Attendees were impressed with the foundation’s focus.

“I think we need to bring more heart into our entire world,” attendee Zoe Scott said. “It’s wonderful what Jane is doing and it’s effective.”

Board members who donate long, hard hours to ensure that all the details are taken care of in order to facilitate the work of the awardee organizations agree.

Seymour’s daughter, Katherine Flynn-Simon, serves on the board of directors.  

“I want to carry the legacy of my grandmother and my mother,” Flynn-Simon said. “I want to teach my daughters that caring like my mother does is a way of life. We should all be open hearted. It’s the most important lesson to learn and to teach children and all of us.” 

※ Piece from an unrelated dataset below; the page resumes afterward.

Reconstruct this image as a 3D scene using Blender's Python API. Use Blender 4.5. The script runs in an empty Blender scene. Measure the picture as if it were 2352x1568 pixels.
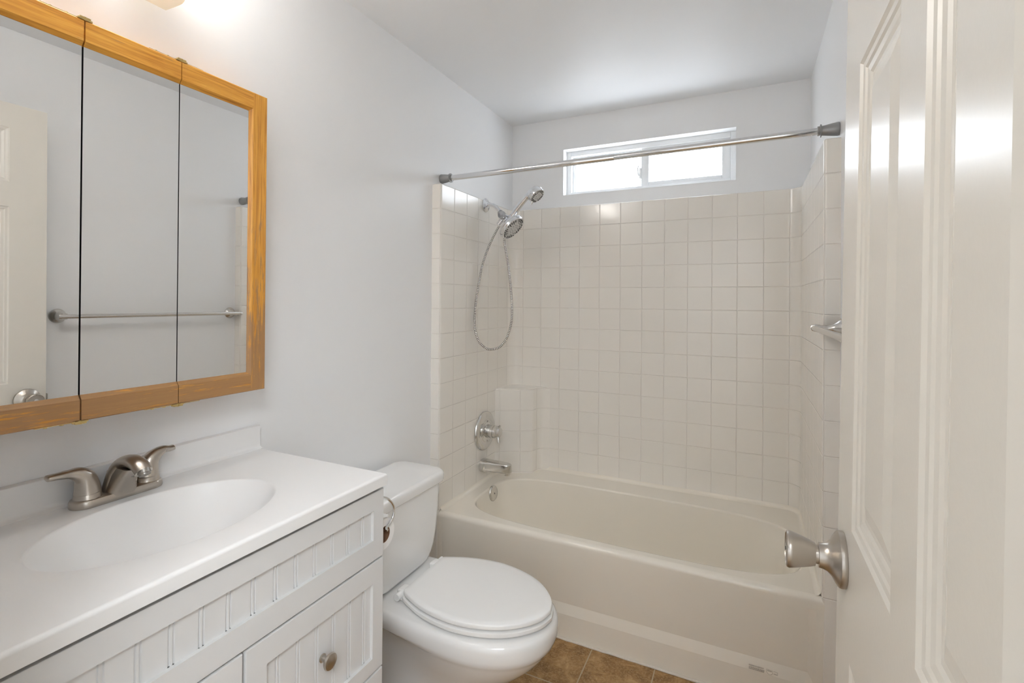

Toward the end of the evening, artist Chris Dellorco unveiled a sketch of Seymour — dressed in a white lace dress, posing in front of the Grand Hotel, evoking the images of her role in “Somewhere in Time” — that will be fully painted in time for the gala.

The Palmer home was also decorated with Seymour’s artistic works, oils and bronzes — all depicting hearts in various forms. Love and caring for others pervaded the evening.   

“My dream is that my Open Hearts bronzes will become a universal symbol of giving love and of everybody having a chance to help others,” Seymour told attendees.